Problem to solve: Return the lines that follow, exactly as they appear, from the first through the one containing "def rgb(r, g, b, a=1.0): return"; no pictures are to be included.

Data shown:

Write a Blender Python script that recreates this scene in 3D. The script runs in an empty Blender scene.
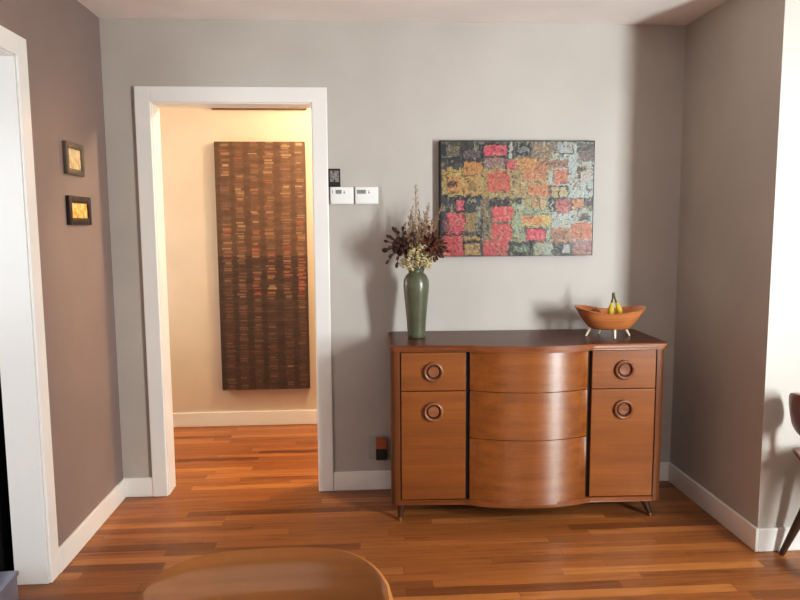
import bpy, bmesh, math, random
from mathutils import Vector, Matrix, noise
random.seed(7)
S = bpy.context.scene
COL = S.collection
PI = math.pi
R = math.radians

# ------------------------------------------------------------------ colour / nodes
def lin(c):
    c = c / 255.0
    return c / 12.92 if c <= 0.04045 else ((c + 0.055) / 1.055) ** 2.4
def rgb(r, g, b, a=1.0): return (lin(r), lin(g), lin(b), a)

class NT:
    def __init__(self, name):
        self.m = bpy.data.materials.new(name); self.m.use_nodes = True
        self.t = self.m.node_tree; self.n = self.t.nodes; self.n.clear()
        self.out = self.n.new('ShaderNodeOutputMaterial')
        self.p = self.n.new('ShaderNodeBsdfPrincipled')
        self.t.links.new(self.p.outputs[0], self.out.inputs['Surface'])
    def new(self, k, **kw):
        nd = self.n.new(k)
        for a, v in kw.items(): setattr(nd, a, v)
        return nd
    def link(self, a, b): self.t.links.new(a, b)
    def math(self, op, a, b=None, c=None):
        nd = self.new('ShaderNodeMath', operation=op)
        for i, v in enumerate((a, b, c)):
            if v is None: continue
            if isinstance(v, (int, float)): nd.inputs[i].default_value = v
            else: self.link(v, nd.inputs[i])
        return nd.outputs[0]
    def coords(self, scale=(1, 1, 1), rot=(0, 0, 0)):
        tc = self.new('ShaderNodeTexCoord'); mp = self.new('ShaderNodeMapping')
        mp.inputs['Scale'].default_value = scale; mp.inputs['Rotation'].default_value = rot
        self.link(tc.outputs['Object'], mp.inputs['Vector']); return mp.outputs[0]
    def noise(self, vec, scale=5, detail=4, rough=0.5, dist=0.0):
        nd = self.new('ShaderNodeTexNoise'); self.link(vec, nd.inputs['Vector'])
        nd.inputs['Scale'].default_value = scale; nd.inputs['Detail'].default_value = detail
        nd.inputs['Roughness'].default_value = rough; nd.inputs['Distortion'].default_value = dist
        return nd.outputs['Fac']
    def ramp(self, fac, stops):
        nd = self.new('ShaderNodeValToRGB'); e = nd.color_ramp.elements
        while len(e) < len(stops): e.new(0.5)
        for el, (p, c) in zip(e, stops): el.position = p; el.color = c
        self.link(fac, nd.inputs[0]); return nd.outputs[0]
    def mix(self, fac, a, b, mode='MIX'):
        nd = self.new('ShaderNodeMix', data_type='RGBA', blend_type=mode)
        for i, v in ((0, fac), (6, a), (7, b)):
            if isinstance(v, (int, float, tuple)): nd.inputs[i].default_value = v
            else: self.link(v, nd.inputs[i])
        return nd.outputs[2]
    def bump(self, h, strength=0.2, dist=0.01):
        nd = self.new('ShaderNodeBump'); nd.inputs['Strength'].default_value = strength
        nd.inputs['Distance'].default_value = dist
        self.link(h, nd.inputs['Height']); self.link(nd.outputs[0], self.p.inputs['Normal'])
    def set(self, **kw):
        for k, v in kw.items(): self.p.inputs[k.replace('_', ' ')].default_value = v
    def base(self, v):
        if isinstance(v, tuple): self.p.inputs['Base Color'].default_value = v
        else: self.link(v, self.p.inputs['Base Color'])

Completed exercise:
Write a Blender Python script that recreates this scene in 3D. The script runs in an empty Blender scene.
import bpy, bmesh, math, random
from mathutils import Vector, Matrix, noise
random.seed(7)
S = bpy.context.scene
COL = S.collection
PI = math.pi
R = math.radians

# ------------------------------------------------------------------ colour / nodes
def lin(c):
    c = c / 255.0
    return c / 12.92 if c <= 0.04045 else ((c + 0.055) / 1.055) ** 2.4
def rgb(r, g, b, a=1.0): return (lin(r), lin(g), lin(b), a)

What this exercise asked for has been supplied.